CWAMR: REIMAGINING A CAPABILITYBASED WEBASSEMBLY RUNTIME VIA CHERI-BASED COMPARTMENTALIZATION

WebAssembly (WASM) provides a language-neutral execution format widely deployed for cloud, edge, and embedded workloads. Its linear memory model and software-level sandboxing afford portability and a baseline of spatial isolation, yet they rely on dynamic bounds checks and page-based protections that incur overhead and remain susceptible to violations under speculative and out-of-order execution. Prior efforts to secure WASM for untrusted workloads frequently embed it within Trusted Execution Environments (TEEs) such as Intel SGX, introducing attestation, enclave management complexity, and exposure to shared-cache side channels, while still lacking hardware-enforced pointer provenance and bounds. This work presents cWAMR, the first WebAssembly runtime ported to leverage CHERI’s hardware-enforced capability model, integrating fine-grained bounds, permissions, and pointer provenance directly into the execution of WASM modules. We describe the adaptations made to the WAMR runtime, including a CHERI-sealed memory allocator, capability-restricted system interface (cWASI), and secure externref handling, enabling WASM workloads to execute within CHERI compartments without reliance on enclavewide isolation boundaries.
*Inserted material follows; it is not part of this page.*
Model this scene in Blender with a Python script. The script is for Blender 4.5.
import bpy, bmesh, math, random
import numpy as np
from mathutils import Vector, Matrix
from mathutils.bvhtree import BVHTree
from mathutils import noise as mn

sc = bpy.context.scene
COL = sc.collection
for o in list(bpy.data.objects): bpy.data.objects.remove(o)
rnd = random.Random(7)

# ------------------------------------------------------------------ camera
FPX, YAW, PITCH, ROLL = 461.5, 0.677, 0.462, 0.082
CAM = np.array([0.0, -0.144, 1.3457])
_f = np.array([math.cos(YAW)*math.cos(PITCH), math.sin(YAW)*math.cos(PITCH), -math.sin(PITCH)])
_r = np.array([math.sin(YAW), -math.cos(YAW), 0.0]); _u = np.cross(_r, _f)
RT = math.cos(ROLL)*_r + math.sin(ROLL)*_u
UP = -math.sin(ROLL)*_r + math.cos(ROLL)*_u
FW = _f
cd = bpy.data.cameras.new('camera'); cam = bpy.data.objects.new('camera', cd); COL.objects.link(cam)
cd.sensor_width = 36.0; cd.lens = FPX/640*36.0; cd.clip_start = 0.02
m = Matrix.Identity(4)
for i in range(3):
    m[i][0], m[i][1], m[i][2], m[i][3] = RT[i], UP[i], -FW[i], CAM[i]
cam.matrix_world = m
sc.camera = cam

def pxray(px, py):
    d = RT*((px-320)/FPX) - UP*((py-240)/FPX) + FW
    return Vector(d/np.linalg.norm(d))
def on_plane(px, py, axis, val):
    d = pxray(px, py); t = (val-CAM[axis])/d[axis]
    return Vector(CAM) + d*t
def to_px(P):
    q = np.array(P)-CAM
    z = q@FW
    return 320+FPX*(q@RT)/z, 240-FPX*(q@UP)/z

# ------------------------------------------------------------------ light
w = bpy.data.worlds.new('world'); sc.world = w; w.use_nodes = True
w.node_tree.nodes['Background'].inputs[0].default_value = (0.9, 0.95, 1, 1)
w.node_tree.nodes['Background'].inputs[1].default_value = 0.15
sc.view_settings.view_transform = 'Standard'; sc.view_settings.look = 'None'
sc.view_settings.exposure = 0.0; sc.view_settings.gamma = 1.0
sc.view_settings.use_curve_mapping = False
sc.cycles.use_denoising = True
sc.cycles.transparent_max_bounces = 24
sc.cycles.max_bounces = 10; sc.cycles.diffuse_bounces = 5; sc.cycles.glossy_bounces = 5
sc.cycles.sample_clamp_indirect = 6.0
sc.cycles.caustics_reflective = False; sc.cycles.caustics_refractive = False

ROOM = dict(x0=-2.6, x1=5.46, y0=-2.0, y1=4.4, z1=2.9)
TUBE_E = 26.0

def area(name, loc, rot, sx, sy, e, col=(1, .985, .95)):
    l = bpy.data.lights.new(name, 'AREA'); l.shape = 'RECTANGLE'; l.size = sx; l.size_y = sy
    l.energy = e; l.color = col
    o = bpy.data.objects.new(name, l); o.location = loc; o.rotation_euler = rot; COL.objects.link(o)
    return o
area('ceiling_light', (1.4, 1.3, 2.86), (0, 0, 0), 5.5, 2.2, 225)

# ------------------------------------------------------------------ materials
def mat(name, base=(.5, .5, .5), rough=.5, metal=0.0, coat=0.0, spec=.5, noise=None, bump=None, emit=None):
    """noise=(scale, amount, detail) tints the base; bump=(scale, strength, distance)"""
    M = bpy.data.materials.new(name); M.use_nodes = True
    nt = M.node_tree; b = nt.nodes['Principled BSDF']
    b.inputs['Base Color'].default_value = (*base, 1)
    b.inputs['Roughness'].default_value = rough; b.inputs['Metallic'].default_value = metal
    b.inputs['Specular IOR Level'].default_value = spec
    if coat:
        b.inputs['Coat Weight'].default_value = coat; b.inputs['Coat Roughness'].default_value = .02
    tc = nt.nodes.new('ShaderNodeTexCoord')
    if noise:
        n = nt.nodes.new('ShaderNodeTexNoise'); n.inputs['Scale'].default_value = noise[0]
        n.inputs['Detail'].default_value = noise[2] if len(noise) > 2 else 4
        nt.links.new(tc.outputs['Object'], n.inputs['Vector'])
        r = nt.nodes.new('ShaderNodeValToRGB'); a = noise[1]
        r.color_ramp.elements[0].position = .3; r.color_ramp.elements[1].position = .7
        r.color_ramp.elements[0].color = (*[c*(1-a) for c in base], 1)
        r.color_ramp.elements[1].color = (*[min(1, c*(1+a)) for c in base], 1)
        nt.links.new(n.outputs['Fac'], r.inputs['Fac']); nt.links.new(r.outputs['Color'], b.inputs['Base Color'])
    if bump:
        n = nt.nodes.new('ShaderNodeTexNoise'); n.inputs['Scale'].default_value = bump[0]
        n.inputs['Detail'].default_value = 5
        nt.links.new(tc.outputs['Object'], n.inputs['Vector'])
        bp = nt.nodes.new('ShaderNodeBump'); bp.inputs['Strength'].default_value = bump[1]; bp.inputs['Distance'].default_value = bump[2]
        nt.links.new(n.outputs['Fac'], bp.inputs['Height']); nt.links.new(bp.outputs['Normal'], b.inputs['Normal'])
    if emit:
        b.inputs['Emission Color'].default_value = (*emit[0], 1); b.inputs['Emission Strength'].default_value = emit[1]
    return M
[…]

Validation on the Arm Morello CHERI platform demonstrates correct execution of AoT-compiled and interpreted WASM modules under capability enforcement, preserving memory safety, compartmentalization, and integrity guarantees throughout runtime operation. Developed under the UK Digital Security by Design (DSbD) CHERI Morello program, this work establishes a practical path for integrating hardware capability systems with portable runtime environments. It lays the groundwork for future toolchain support, performance characterization, and broader deployment of capabilitybased security for untrusted code execution.